■ **Do this**
Print every line of the listing exactly, please.

--*--

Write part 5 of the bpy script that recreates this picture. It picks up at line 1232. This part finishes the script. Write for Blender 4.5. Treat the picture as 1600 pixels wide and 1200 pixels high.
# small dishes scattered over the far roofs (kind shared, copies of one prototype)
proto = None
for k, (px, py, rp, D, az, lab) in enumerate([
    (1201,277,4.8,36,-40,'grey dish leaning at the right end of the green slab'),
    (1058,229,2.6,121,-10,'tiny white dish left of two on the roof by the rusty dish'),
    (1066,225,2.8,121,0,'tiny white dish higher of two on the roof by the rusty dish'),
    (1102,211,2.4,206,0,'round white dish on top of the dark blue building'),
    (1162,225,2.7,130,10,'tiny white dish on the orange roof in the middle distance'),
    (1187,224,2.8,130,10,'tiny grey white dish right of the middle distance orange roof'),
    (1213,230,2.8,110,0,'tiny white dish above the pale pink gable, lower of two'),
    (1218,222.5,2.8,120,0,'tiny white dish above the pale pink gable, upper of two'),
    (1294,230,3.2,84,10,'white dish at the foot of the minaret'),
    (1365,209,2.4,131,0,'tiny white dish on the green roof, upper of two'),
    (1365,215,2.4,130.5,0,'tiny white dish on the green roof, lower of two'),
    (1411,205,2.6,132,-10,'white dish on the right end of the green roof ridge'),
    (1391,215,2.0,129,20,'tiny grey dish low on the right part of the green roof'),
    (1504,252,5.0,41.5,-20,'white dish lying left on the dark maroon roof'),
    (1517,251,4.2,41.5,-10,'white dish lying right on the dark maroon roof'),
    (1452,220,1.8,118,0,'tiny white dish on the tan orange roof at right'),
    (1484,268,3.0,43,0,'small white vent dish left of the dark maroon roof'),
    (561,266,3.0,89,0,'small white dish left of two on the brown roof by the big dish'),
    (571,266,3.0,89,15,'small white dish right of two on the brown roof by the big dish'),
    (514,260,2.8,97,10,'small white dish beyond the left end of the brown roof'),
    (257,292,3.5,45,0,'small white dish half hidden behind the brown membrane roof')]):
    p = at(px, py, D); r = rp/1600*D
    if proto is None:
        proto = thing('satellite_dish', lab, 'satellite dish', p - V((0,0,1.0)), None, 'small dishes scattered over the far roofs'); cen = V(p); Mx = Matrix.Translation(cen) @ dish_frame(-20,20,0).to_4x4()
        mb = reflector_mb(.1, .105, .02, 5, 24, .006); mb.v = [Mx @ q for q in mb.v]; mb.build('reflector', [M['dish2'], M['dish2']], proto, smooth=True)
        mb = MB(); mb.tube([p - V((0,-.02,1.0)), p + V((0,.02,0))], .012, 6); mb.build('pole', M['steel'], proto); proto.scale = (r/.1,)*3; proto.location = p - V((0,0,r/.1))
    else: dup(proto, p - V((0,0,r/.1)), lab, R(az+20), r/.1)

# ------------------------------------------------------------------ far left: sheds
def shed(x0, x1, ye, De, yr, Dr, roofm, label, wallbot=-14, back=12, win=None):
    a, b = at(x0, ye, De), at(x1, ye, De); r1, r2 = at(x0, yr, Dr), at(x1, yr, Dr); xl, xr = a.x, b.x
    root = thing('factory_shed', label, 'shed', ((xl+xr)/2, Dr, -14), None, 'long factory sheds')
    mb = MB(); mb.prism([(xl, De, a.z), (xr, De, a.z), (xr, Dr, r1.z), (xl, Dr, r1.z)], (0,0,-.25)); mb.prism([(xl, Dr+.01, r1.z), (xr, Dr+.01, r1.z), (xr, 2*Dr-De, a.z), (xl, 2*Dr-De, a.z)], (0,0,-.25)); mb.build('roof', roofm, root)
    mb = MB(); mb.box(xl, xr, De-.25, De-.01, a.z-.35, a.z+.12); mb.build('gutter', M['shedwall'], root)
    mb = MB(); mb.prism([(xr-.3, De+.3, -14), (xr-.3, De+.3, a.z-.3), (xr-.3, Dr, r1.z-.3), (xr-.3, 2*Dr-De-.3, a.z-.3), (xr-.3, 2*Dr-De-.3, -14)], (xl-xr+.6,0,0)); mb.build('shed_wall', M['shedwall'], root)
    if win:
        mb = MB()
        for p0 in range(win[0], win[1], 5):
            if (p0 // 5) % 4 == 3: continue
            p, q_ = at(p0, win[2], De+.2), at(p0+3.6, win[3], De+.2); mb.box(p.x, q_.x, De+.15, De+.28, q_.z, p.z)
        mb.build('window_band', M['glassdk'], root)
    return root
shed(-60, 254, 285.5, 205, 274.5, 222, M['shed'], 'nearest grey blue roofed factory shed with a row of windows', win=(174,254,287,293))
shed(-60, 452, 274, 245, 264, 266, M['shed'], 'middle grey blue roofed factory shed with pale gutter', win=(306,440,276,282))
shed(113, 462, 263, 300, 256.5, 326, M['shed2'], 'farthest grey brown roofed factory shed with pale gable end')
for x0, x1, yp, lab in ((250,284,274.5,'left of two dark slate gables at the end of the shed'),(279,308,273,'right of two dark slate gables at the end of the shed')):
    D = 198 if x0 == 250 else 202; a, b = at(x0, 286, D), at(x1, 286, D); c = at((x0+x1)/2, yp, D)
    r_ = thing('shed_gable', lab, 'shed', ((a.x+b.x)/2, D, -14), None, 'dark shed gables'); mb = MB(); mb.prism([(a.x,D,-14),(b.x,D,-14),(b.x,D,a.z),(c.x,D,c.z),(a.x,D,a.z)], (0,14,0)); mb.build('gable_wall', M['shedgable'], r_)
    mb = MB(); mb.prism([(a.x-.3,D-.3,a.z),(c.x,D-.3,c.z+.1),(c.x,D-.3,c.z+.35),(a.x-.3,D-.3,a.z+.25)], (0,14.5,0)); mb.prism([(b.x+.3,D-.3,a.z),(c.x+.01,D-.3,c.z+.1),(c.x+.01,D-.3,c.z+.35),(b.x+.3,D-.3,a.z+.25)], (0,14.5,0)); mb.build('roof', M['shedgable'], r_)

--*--

■ **Exercise result**
Write part 5 of the bpy script that recreates this picture. It picks up at line 1232. This part finishes the script. Write for Blender 4.5. Treat the picture as 1600 pixels wide and 1200 pixels high.
# small dishes scattered over the far roofs (kind shared, copies of one prototype)
proto = None
for k, (px, py, rp, D, az, lab) in enumerate([
    (1201,277,4.8,36,-40,'grey dish leaning at the right end of the green slab'),
    (1058,229,2.6,121,-10,'tiny white dish left of two on the roof by the rusty dish'),
    (1066,225,2.8,121,0,'tiny white dish higher of two on the roof by the rusty dish'),
    (1102,211,2.4,206,0,'round white dish on top of the dark blue building'),
    (1162,225,2.7,130,10,'tiny white dish on the orange roof in the middle distance'),
    (1187,224,2.8,130,10,'tiny grey white dish right of the middle distance orange roof'),
    (1213,230,2.8,110,0,'tiny white dish above the pale pink gable, lower of two'),
    (1218,222.5,2.8,120,0,'tiny white dish above the pale pink gable, upper of two'),
    (1294,230,3.2,84,10,'white dish at the foot of the minaret'),
    (1365,209,2.4,131,0,'tiny white dish on the green roof, upper of two'),
    (1365,215,2.4,130.5,0,'tiny white dish on the green roof, lower of two'),
    (1411,205,2.6,132,-10,'white dish on the right end of the green roof ridge'),
    (1391,215,2.0,129,20,'tiny grey dish low on the right part of the green roof'),
    (1504,252,5.0,41.5,-20,'white dish lying left on the dark maroon roof'),
    (1517,251,4.2,41.5,-10,'white dish lying right on the dark maroon roof'),
    (1452,220,1.8,118,0,'tiny white dish on the tan orange roof at right'),
    (1484,268,3.0,43,0,'small white vent dish left of the dark maroon roof'),
    (561,266,3.0,89,0,'small white dish left of two on the brown roof by the big dish'),
    (571,266,3.0,89,15,'small white dish right of two on the brown roof by the big dish'),
    (514,260,2.8,97,10,'small white dish beyond the left end of the brown roof'),
    (257,292,3.5,45,0,'small white dish half hidden behind the brown membrane roof')]):
    p = at(px, py, D); r = rp/1600*D
    if proto is None:
        proto = thing('satellite_dish', lab, 'satellite dish', p - V((0,0,1.0)), None, 'small dishes scattered over the far roofs'); cen = V(p); Mx = Matrix.Translation(cen) @ dish_frame(-20,20,0).to_4x4()
        mb = reflector_mb(.1, .105, .02, 5, 24, .006); mb.v = [Mx @ q for q in mb.v]; mb.build('reflector', [M['dish2'], M['dish2']], proto, smooth=True)
        mb = MB(); mb.tube([p - V((0,-.02,1.0)), p + V((0,.02,0))], .012, 6); mb.build('pole', M['steel'], proto); proto.scale = (r/.1,)*3; proto.location = p - V((0,0,r/.1))
    else: dup(proto, p - V((0,0,r/.1)), lab, R(az+20), r/.1)

# ------------------------------------------------------------------ far left: sheds
def shed(x0, x1, ye, De, yr, Dr, roofm, label, wallbot=-14, back=12, win=None):
    a, b = at(x0, ye, De), at(x1, ye, De); r1, r2 = at(x0, yr, Dr), at(x1, yr, Dr); xl, xr = a.x, b.x
    root = thing('factory_shed', label, 'shed', ((xl+xr)/2, Dr, -14), None, 'long factory sheds')
    mb = MB(); mb.prism([(xl, De, a.z), (xr, De, a.z), (xr, Dr, r1.z), (xl, Dr, r1.z)], (0,0,-.25)); mb.prism([(xl, Dr+.01, r1.z), (xr, Dr+.01, r1.z), (xr, 2*Dr-De, a.z), (xl, 2*Dr-De, a.z)], (0,0,-.25)); mb.build('roof', roofm, root)
    mb = MB(); mb.box(xl, xr, De-.25, De-.01, a.z-.35, a.z+.12); mb.build('gutter', M['shedwall'], root)
    mb = MB(); mb.prism([(xr-.3, De+.3, -14), (xr-.3, De+.3, a.z-.3), (xr-.3, Dr, r1.z-.3), (xr-.3, 2*Dr-De-.3, a.z-.3), (xr-.3, 2*Dr-De-.3, -14)], (xl-xr+.6,0,0)); mb.build('shed_wall', M['shedwall'], root)
    if win:
        mb = MB()
        for p0 in range(win[0], win[1], 5):
            if (p0 // 5) % 4 == 3: continue
            p, q_ = at(p0, win[2], De+.2), at(p0+3.6, win[3], De+.2); mb.box(p.x, q_.x, De+.15, De+.28, q_.z, p.z)
        mb.build('window_band', M['glassdk'], root)
    return root
shed(-60, 254, 285.5, 205, 274.5, 222, M['shed'], 'nearest grey blue roofed factory shed with a row of windows', win=(174,254,287,293))
shed(-60, 452, 274, 245, 264, 266, M['shed'], 'middle grey blue roofed factory shed with pale gutter', win=(306,440,276,282))
shed(113, 462, 263, 300, 256.5, 326, M['shed2'], 'farthest grey brown roofed factory shed with pale gable end')
for x0, x1, yp, lab in ((250,284,274.5,'left of two dark slate gables at the end of the shed'),(279,308,273,'right of two dark slate gables at the end of the shed')):
    D = 198 if x0 == 250 else 202; a, b = at(x0, 286, D), at(x1, 286, D); c = at((x0+x1)/2, yp, D)
    r_ = thing('shed_gable', lab, 'shed', ((a.x+b.x)/2, D, -14), None, 'dark shed gables'); mb = MB(); mb.prism([(a.x,D,-14),(b.x,D,-14),(b.x,D,a.z),(c.x,D,c.z),(a.x,D,a.z)], (0,14,0)); mb.build('gable_wall', M['shedgable'], r_)
    mb = MB(); mb.prism([(a.x-.3,D-.3,a.z),(c.x,D-.3,c.z+.1),(c.x,D-.3,c.z+.35),(a.x-.3,D-.3,a.z+.25)], (0,14.5,0)); mb.prism([(b.x+.3,D-.3,a.z),(c.x+.01,D-.3,c.z+.1),(c.x+.01,D-.3,c.z+.35),(b.x+.3,D-.3,a.z+.25)], (0,14.5,0)); mb.build('roof', M['shedgable'], r_)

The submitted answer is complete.